We're going to need to chat about that. I'll need support for binary blob integration from all teams. Overall I'm asking for each team (Landing Teams included) to:
I agree that we need to talk about it. :) What I'd like to see is clearly identified ownership of who does different integration tasks and I still think that the integration of the binary graphics drivers needs to be handled by the landing teams who then feed into the Android builds. What you're proposing is a parallel model where every group is testing independently and then we throw everything together. What I'm proposing is a linear model where one group feeds their output to another group to add their patches on top and to test against Android at each merge step. KWG provides a linaro-linux + Android kernel to the landing teams who then merge their non-upstream patches and then feed that to the platform team.

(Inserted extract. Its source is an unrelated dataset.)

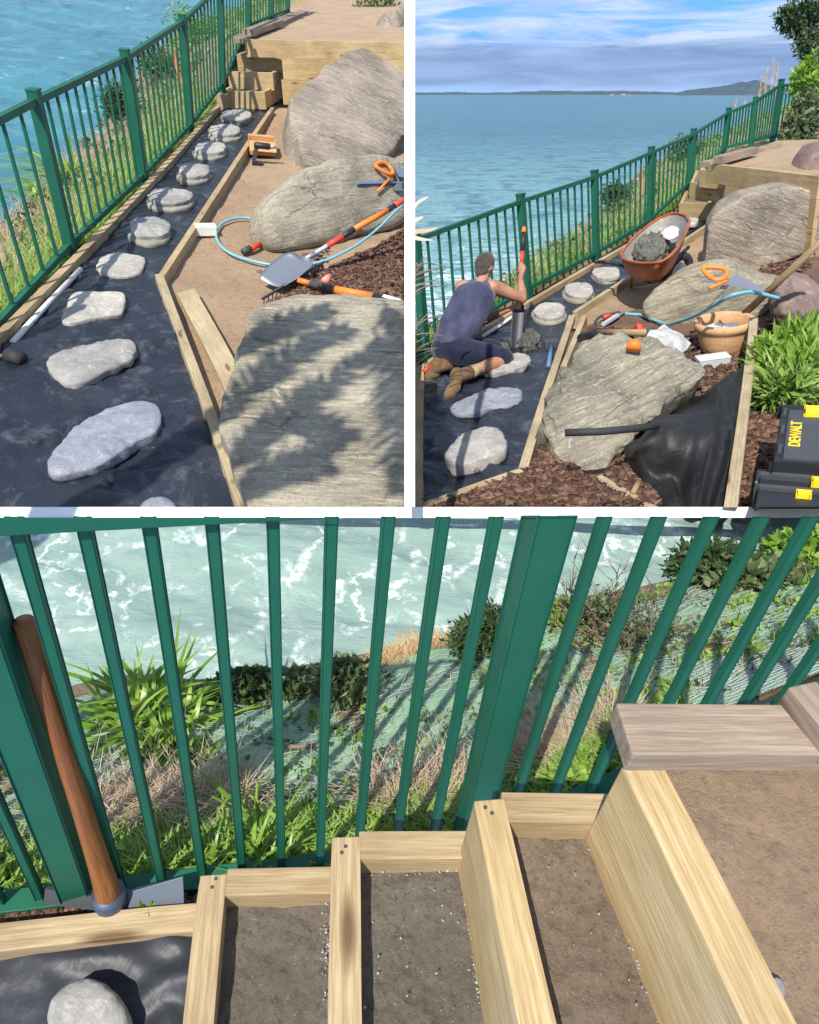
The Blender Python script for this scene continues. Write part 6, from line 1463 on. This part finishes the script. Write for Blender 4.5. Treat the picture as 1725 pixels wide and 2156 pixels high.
pts += [LC.P(x, y, .466) for x, y in in_poly([(1240, 1718), (1290, 1722), (1430, 2120), (1370, 2120)], 170)+in_poly([(1070, 1725), (1280, 1722), (1280, 1735), (1075, 1740)], 70)+in_poly([(1100, 1740), (1280, 1740), (1400, 2133), (1180, 2133)], 20)]
M['speck'] = leaf('pale_gravel', (.45, .45, .47), (.58, .58, .60), (.70, .70, .72), .7)
tag(chips('gravel_specks', pts, .0030, M['speck'], UL), 'pale gravel specks scattered over the grit trays', 'gravel', kind='stuff')
root = empty('retaining_board', LC.P(1358, 1622, .68), 'tall riser timber right of the third tray with a rain streaked face', 'timber board')
board('riser_board', LC.P(1352, 1605, .68), LC.P(1650, 2210, .68), .062, .28, UL, M['pine_yellow'], root, .003, 6, .001)
tag(flat(LC, 'terrace', [(1362, 1605, .65), (2500, 1590, .65), (2500, 2400, .65), (1668, 2210, .65)], M['soil_c'], .014, lambda x, y: .645+fbm(Vector((x, y, 0)), 5, 5)*.016+fbm(Vector((x, y, 0)), 30, 3)*.004), 'pale trodden sandy soil above the tall riser', kind='structure')
a, b = LC.P(1285, 1480, .765), LC.P(1345, 1590, .765)
m0 = (a+b)/2; ex = (LC.P(1702, 1592, .765)-b).normalized(); wdt = (a-b-ex*(a-b).dot(ex)).length
root = empty('sleeper', m0, 'thick weathered plank laid across the top of the tall riser', 'sleeper')
o = board('plank', m0, m0+ex*.85, wdt, .042, UL, M['pine_grey'], root, .004, 4, .001)
tag(board('sleeper', LC.P(1690, 1440, .80), LC.P(1790, 1560, .80), .05, .05, UL, M['pine_grey']), 'end of another grey timber at the right edge above the thick plank', 'sleeper')
tag(rock('pebble', oval(1388, 2062, 9, 10, 8), hplane(LC, 1388, 2062, .468), .009, .008, M['step_pale'], .8, .1, nth=18, nph=10), 'small round tan pebble in the third tray', 'pebble')
tag(rock('flat_chip', [(1610, 2065), (1640, 2058), (1655, 2075), (1650, 2105), (1632, 2100), (1615, 2085)], hplane(LC, 1630, 2080, .652), .004, .004, M['step'], .6, .1, nth=24, nph=10), 'flat grey stone chip on the soil beside the tall riser', 'stone chip')
for (x, y, z, par) in ((1290, 1650, 0, 0),): pass
def screws(lst, land, r=.0035):
    for ob, x, y, z in lst:
        p = land.P(x, y, z); V_, F_ = tube_geo([p-land.u*.002, p+land.u*.0008], r, 8); mk('screw', V_, F_, M['dgrey'], Matrix.Translation(p), ob)
tr_ = [o for o in scene.objects if o.type == 'EMPTY' and o.get('group') == 'timber stair trays in the lower view']
screws([(tr_[0], 447, 1868, .17), (tr_[0], 455, 1850, .17), (tr_[1], 728, 1782, .34), (tr_[1], 720, 1795, .34), (tr_[2], 1022, 1700, .51), (tr_[2], 1036, 1712, .51)], LC)
# fence
P0, P1 = LC.P(172, 1893, -.03), LC.P(979, 1795, -.03)
T0 = LC.top(P0, -134, 1046); T1 = LC.top(P1, 1180, 988)
dP = P1-P0; P2 = P1+dP*1.0+UL*.62; T2 = P2+(T1-P1).normalized()*(T1-P1).length*1.0
Pm = P0-dP*.9; Tm = Pm+(T0-P0)
print('fence C', [(t-b).length for b, t in ((P0, T0), (P1, T1))], 'P2', pix(P2), pix(T2), 'sep', dP.length)
fence('fence', 'dark green metal fence close up behind the grit trays', LC, [(Pm, Tm), (P0, T0), (P1, T1), (P2, T2)], .052, [9, 9, 9], .0140, rail_h=.035, rail_w=.045, over=.01, bot=.0)
# mattock
root = empty('mattock', LC.P(235, 1900, .02), 'mattock standing on its head with the orange wooden handle leaning through the fence', 'mattock')
hb_, ht = LC.P(236, 1905, .03), W(50, 1305, (P0-EYE).dot(AF)+.36)
ht = LC.top(LC.P(150, 1850, .0), 50, 1308); 
hd = (ht-hb_).normalized(); L = (ht-hb_).length
Vv, Ff = tube_geo([hb_+hd*L*t for t in (0, .03, .1, .2, .35, .55, .75, .93, 1.0)], [.024, .026, .023, .020, .0178, .0163, .0155, .0152, .014], 18); 
o = mk('handle', Vv, Ff, M['handle_wood'], axes(hb_, hd, AF*-1), root, True)
tube('collar', [hb_-hd*.005, hb_+hd*.05], [.033, .031], mat('blue_grey_steel', (.09, .12, .17), .45, .6), root, 16)
M['steelblue'] = mat('worn_blade_steel', (.10, .12, .15), .55, .5)
def wedge(name, a, b, w0, w1, h0, h1, mt, upv):
    Mx = axes(a, b-a, upv); L = (b-a).length
    V = [Mx @ Vector(v) for v in ((0, -w0, -h0), (0, w0, -h0), (0, w0, h0), (0, -w0, h0), (L, -w1, -h1), (L, w1, -h1), (L, w1, h1), (L, -w1, h1))]
    return mk(name, V, [(0, 3, 2, 1), (4, 5, 6, 7), (0, 1, 5, 4), (1, 2, 6, 5), (2, 3, 7, 6), (3, 0, 4, 7)], mt, Mx, root, bevel=.001)
wedge('adze_blade', LC.P(262, 1898, .03), LC.P(388, 1888, .045), .018, .040, .010, .002, M['steelblue'], UL*.7-LC.f*.7)
wedge('pick_blade', LC.P(212, 1895, .03), LC.P(95, 1885, .03), .014, .016, .012, .003, M['dgrey'], UL*.6-LC.f*.8)
tag(leaves('clover_sprig', [(LC.P(317, 1916, .03), (.02, .01, .006))], 40, .018, .014, M['lime'], UL), 'tiny bright green sprig on the edging beside the mattock blade', 'sprig')
root = None
tag(chips('leaf_litter', [LC.P(x, y, -.005) for x, y in in_poly([(-60, 1965), (-60, 1930), (420, 1885), (425, 1915)], 420)], .018, M['chips'], UL), 'brown leaf litter behind the edging under the mattock', 'leaf litter', kind='stuff')
# ============================================================ added white divider strips between the three places
VIEW[0] = None
def bar(name, x0, y0, x1, y1, d0, d1):
    V = [W(x, y, d0) for x, y in ((x0, y0), (x1, y0), (x1, y1), (x0, y1))]; V += [v + AF*(d1-d0) for v in V]
    return mk(name, V, [(0, 3, 2, 1), (4, 5, 6, 7), (0, 1, 5, 4), (1, 2, 6, 5), (2, 3, 7, 6), (3, 0, 4, 7)], M['white'], Matrix.Translation(V[0]), clip=False)
o = bar('wall', 852, -60, 874, 1067, 3.38, 3.42); tag(o, 'narrow white divider strip added between the path view and the worker view', kind='structure')  # upright strip added to part the upper views, not a wall of the garden
o = bar('wall', -60, 1067.5, 1790, 1090, 3.56, 3.60); tag(o, 'long white divider strip added between the two upper places and the stairs', kind='structure')  # crosswise strip, likewise added; no such wall belongs to the place
print('objects', len(scene.objects))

It is unclear to me who manages merging all the bits together in the the parallel model of each team testing separately against Android and then throwing the bits together. I'm reading your email as that being the KWGs responsibility but I'm don't think that we have the cycles to handle integration and testing of closed source drivers into our tree w/o having to drop some of our technology enablement tasks for 11.11.
I think we're going to go through a few stages here. One goal is to run Android on each board everything list here:
http://www.linaro.org/low-cost-development-boards
The eventual goal is to to run the same kernel across all the boards with an Android version of the 'hwpack' enabling all of the great features these boards have to offer: GFX, video, audio, Bluetooth, etc. I think this is doable.
I imagine that the winding road to get there is going to involve a lot of "get everyone in the same room (physically or virtually)" and work through the integration issues that will arise and that can't be easily tracked to landing team, or kernel, or multimedia, or anyone else.
I don't think its out of the scope of the LTs or WGs to test their changes against the Android builds that we're trying to release. Trying to test at the end of the cycle will just mean everything will break. Soon we'll have a continuous integration loop where people can push their changes and have them tested 24 hours a day.We'll also have a breakdown of what's supported on each build.
On Wednesday 01 June 2011, Zach Pfeffer wrote:
The eventual goal is to to run the same kernel across all the boards with an Android version of the 'hwpack' enabling all of the great features these boards have to offer: GFX, video, audio, Bluetooth, etc. I think this is doable.
I would set the goal even higher, and eliminate the need for a hwpack in the long run. For a lot of boards, we can probably do this for everything but the GPU drivers given the current state of licensing, but I also haven't given up the idea that we will one day see working free GPU drivers.